La magie de Noël doit être préservée autant que
possible et le plus longtemps possible. Aussi, faut-il
prévoir une exception à la dématérialisation du courrier. Il n’est donc point
besoin de remplacer absolument et complètement la plume par la souris, le
papier par le clavier, le voyage en traîneau et le passage par la cheminée, par
le voyage dans le « cloud ». Le traîneau du Père Noël est
aussi rapide qu’Internet. Il convient donc de laisser le choix aux
enfants : la voie postale ou la voie numérique, même si, fort
probablement, à court ou à moyen terme, cette dernière voie prendra le pas sur
la première.
Le Père Noël risque-t-il d’être concerné par
la réforme des retraites ?
En raison de son intemporalité et de son immortalité, le Père Noël ne
saurait être touché par la réforme des retraites et son lot de propositions,
notamment la fameuse « clause du grand-père », qui est
discriminatoire.
L’image du Père Noël appartient-elle au
domaine public ? Peut-on l’utiliser sans lui demander son
autorisation ?
L’image du Père Noël appartient au domaine public. Bien que l’on puisse
utiliser son image sans solliciter son autorisation, il convient de ne pas en
faire un usage intempestif ou abusif. Son image doit être protégée, afin
d’éviter les impostures.
Si un cadeau arrive détérioré ou s’il
comporte un vice caché, quelle est la responsabilité du Père Noël ?
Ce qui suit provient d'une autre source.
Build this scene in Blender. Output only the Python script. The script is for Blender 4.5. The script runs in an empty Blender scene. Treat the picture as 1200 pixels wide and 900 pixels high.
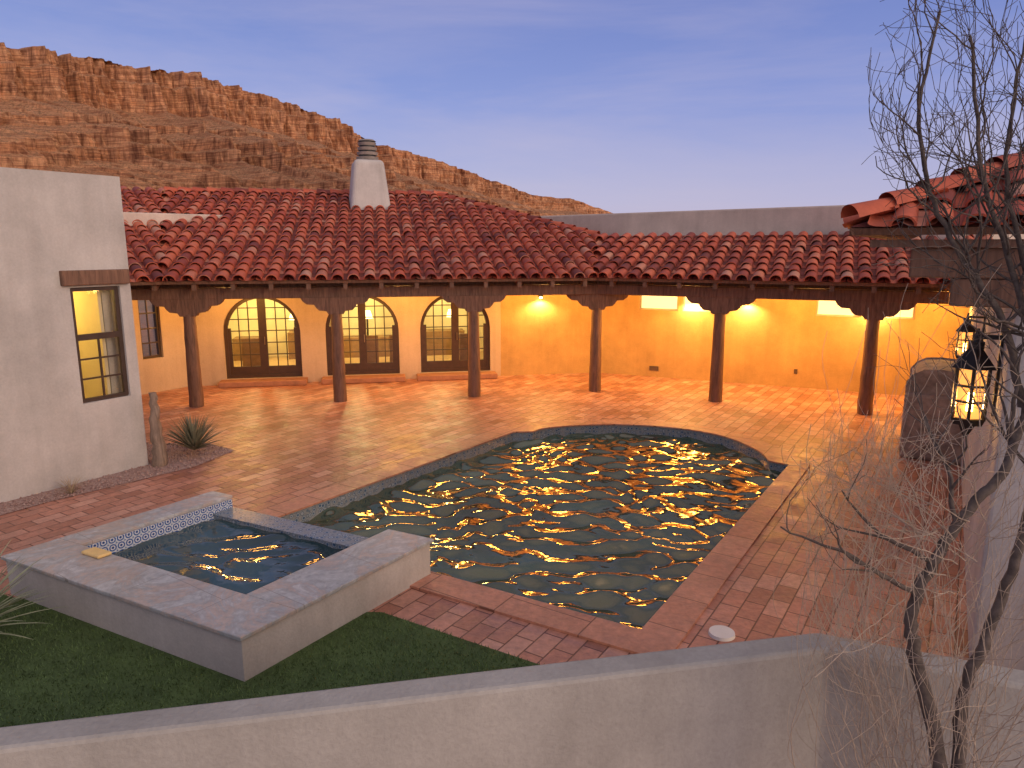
import bpy, bmesh, math, random
import numpy as np
from mathutils import Vector, Matrix
random.seed(7); rng=np.random.RandomState(5)
S=bpy.context.scene
COL=S.collection

# ------------------------------------------------------------ helpers
def nodes_mat(name):
    m=bpy.data.materials.new(name); m.use_nodes=True
    nt=m.node_tree; b=nt.nodes['Principled BSDF']
    return m,nt,b
def N(nt,t,**k):
    n=nt.nodes.new(t)
    for a,v in k.items(): setattr(n,a,v)
    return n
def ramp(nt,stops,fac=None):
    r=nt.nodes.new('ShaderNodeValToRGB'); cr=r.color_ramp
    while len(cr.elements)<len(stops): cr.elements.new(.5)
    for e,(p,c) in zip(cr.elements,stops):
        e.position=p; e.color=(c[0],c[1],c[2],1)
    if fac is not None: nt.links.new(fac,r.inputs[0])
    return r
def pos(nt): return nt.nodes.new('ShaderNodeNewGeometry').outputs['Position']
def noise(nt,scale,detail=5,rough=.55,vec=None,dist=0):
    n=nt.nodes.new('ShaderNodeTexNoise'); n.inputs['Scale'].default_value=scale
    n.inputs['Detail'].default_value=detail; n.inputs['Roughness'].default_value=rough
    n.inputs['Distortion'].default_value=dist
    nt.links.new(vec if vec is not None else pos(nt),n.inputs['Vector']); return n
def bump(nt,b,h,strength=.3,dist=.02):
    n=nt.nodes.new('ShaderNodeBump'); n.inputs['Strength'].default_value=strength
    n.inputs['Distance'].default_value=dist
    nt.links.new(h,n.inputs['Height']); nt.links.new(n.outputs[0],b.inputs['Normal']); return n
def mixc(nt,fac,a,bb,mode='MIX'):
    n=nt.nodes.new('ShaderNodeMix'); n.data_type='RGBA'; n.blend_type=mode
    for s,v in ((0,fac),(6,a),(7,bb)):
        if isinstance(v,(int,float)): n.inputs[s].default_value=v
        elif isinstance(v,tuple): n.inputs[s].default_value=(v[0],v[1],v[2],1)
        else: nt.links.new(v,n.inputs[s])
    return n.outputs[2]
def stucco(name,c,var=.12,bs=.35):
    m,nt,b=nodes_mat(name)
    n1=noise(nt,1.1,5,.65); n2=noise(nt,35,3,.6)
    lo=tuple(x*(1-var*1.6) for x in c); hi=tuple(min(1,x*(1+var)) for x in c)
    r=ramp(nt,[(.3,lo),(.7,hi)],n1.outputs[0])
    mp=N(nt,'ShaderNodeMapping'); mp.inputs['Scale'].default_value=(5,5,.35); nt.links.new(pos(nt),mp.inputs[0])
    n3=noise(nt,1.0,4,.6,mp.outputs[0]); sr=ramp(nt,[(.35,(.86,.85,.84)),(.6,(1,1,1))],n3.outputs[0])
    col=mixc(nt,.15,r.outputs[0],n2.outputs[0],'OVERLAY')
    col=mixc(nt,.6,col,sr.outputs[0],'MULTIPLY')
    nt.links.new(col,b.inputs['Base Color']); b.inputs['Roughness'].default_value=.92
    bump(nt,b,n2.outputs[0],bs,.01); return m
def simple(name,c,rough=.6,var=.2,scale=8,metal=0,bs=.2):
    m,nt,b=nodes_mat(name); n=noise(nt,scale,4,.6)
    r=ramp(nt,[(.3,tuple(x*(1-var) for x in c)),(.7,tuple(min(1,x*(1+var)) for x in c))],n.outputs[0])
    nt.links.new(r.outputs[0],b.inputs['Base Color']); b.inputs['Roughness'].default_value=rough
    b.inputs['Metallic'].default_value=metal
    bump(nt,b,n.outputs[0],bs,.01); return m
def emis(name,c,s):
    m,nt,b=nodes_mat(name); b.inputs['Base Color'].default_value=(*c,1)
    b.inputs['Emission Color'].default_value=(*c,1); b.inputs['Emission Strength'].default_value=s; return m
def wood(name,c):
    m,nt,b=nodes_mat(name)
    mp=N(nt,'ShaderNodeMapping'); mp.inputs['Scale'].default_value=(14,14,1.6)
    nt.links.new(pos(nt),mp.inputs[0]); n=noise(nt,1.5,6,.65,mp.outputs[0],.6)
    r=ramp(nt,[(.28,tuple(x*.45 for x in c)),(.55,c),(.8,tuple(x*1.5 for x in c))],n.outputs[0])
    nt.links.new(r.outputs[0],b.inputs['Base Color']); b.inputs['Roughness'].default_value=.7
    bump(nt,b,n.outputs[0],.5,.015); return m

def empty(name):
    e=bpy.data.objects.new(name,None); COL.objects.link(e); return e
def mesh_obj(name,verts,faces,mat=None,parent=None,smooth=False):
    me=bpy.data.meshes.new(name); me.from_pydata([tuple(v) for v in verts],[],faces); me.update()
    if mat:
        for mm in (mat if isinstance(mat,(list,tuple)) else [mat]): me.materials.append(mm)
    if smooth: me.polygons.foreach_set('use_smooth',[True]*len(me.polygons))
    o=bpy.data.objects.new(name,me); COL.objects.link(o)
    if parent: o.parent=parent
    return o
def bevel(o,w=.02,seg=2):
    m=o.modifiers.new('b','BEVEL'); m.width=w; m.segments=seg; m.limit_method='ANGLE'; return o
def prism(name,poly,z0,z1,mat,parent=None,bv=0):
    n=len(poly)
    ar=sum(poly[i][0]*poly[(i+1)%n][1]-poly[(i+1)%n][0]*poly[i][1] for i in range(n))
    if ar<0: poly=poly[::-1]
    v=[(p[0],p[1],z0) for p in poly]+[(p[0],p[1],z1) for p in poly]
    f=[tuple(range(n))[::-1],tuple(range(n,2*n))]+[(i,(i+1)%n,n+(i+1)%n,n+i) for i in range(n)]
    o=mesh_obj(name,v,f,mat,parent)
    if bv: bevel(o,bv)
    return o
def V2(a): return Vector((a[0],a[1]))
def obox(name,p0,p1,w0,w1,z0,z1,mat,parent=None,bv=0,e0=0,e1=0):
    a=V2(p0);b=V2(p1);d=(b-a).normalized();n=Vector((-d.y,d.x)); a=a-d*e0; b=b+d*e1
    return prism(name,[a+n*w0,b+n*w0,b+n*w1,a+n*w1],z0,z1,mat,parent,bv)
def cyl(name,base,r0,r1,h,mat,parent=None,seg=16,rings=1,jit=0,smooth=False):
    v=[];f=[]
    for k in range(rings+1):
        t=k/rings; r=r0+(r1-r0)*t
        ox=random.uniform(-jit,jit);oy=random.uniform(-jit,jit)
        for i in range(seg):
            a=2*math.pi*i/seg; rr=r*(1+random.uniform(-jit,jit)*1.5)
            v.append((base[0]+ox+rr*math.cos(a),base[1]+oy+rr*math.sin(a),base[2]+h*t))
    for k in range(rings):
        for i in range(seg):
            f.append((k*seg+i,k*seg+(i+1)%seg,(k+1)*seg+(i+1)%seg,(k+1)*seg+i))
    f.append(tuple(range(seg))[::-1]); f.append(tuple(range(rings*seg,rings*seg+seg)))
    o=mesh_obj(name,v,f,mat,parent,smooth=False)
    if seg>=12:
        o.data.polygons.foreach_set('use_smooth',[True]*len(o.data.polygons))
        try: o.data.set_sharp_from_angle(angle=math.radians(50))
        except Exception: pass
    return o
def filled(name,outlines,z,mat,parent=None,ext=0.0,matrix=None):
    cu=bpy.data.curves.new(name,'CURVE'); cu.dimensions='2D'; cu.fill_mode='BOTH'; cu.extrude=ext
    for ol in outlines:
        sp=cu.splines.new('POLY'); sp.points.add(len(ol)-1)
        for p,q in zip(sp.points,ol): p.co=(q[0],q[1],0,1)
        sp.use_cyclic_u=True
    o=bpy.data.objects.new('tmp',cu); COL.objects.link(o)
    bpy.context.view_layer.update()
    me=bpy.data.meshes.new_from_object(o.evaluated_get(bpy.context.evaluated_depsgraph_get()))
    bpy.data.objects.remove(o)
    M=matrix if matrix is not None else Matrix.Translation((0,0,z))
    me.transform(M); me.materials.clear(); me.materials.append(mat); me.name=name
    bm=bmesh.new(); bm.from_mesh(me)
    if ext==0:
        for f in bm.faces:
            if f.normal.z<0: f.normal_flip()
    bm.to_mesh(me); bm.free()
    ob=bpy.data.objects.new(name,me); COL.objects.link(ob)
    if parent: ob.parent=parent
    return ob
def wall_holes(name,p0,p1,z0,z1,th,holes,mat,parent):
    a=V2(p0);b=V2(p1);L=(b-a).length;d=(b-a)/L;n=Vector((-d.y,d.x))
    M=Matrix(((d.x,0,n.x,a.x+n.x*th/2),(d.y,0,n.y,a.y+n.y*th/2),(0,1,0,0),(0,0,0,1)))
    outl=[[(0,z0),(L,z0),(L,z1),(0,z1)]]+holes
    return filled(name,outl,0,mat,parent,ext=th/2,matrix=M)
def arch(cx,w,z0,ztop,seg=18):
    r=w/2; zs=ztop-r
    return [(cx-r,z0),(cx+r,z0)]+[(cx+r*math.cos(math.pi*i/seg),zs+r*math.sin(math.pi*i/seg)) for i in range(seg+1)]
def rect(x0,x1,z0,z1): return [(x0,z0),(x1,z0),(x1,z1),(x0,z1)]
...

En pareilles circonstances, le Père Noël doit bénéficier de l’immunité
diplomatique que lui confère son statut d’« ambassadeur permanent et
itinérant » de l’UNICEF. Sa responsabilité ne saurait être mise en
jeu. Il suffirait de résoudre la question par la voie amiable (négociation,
conciliation et médiation) préalablement évoquée.
Alors, peut-on dire que le Père Noël est
au-dessus des lois ?
Le Père Noël ne saurait se situer au-dessus des lois, faute de quoi, il
serait « hors-la-loi ». Il doit avoir un statut légal
protecteur de sa personne. Toujours est-il qu’il dispose de la capacité
juridique (de jouissance et d’exercice). Il a une identité, bien que l’on ne
sache distinguer son prénom de son nom de famille, et un domicile élu,
Libourne, où lui sont adressées toutes les lettres.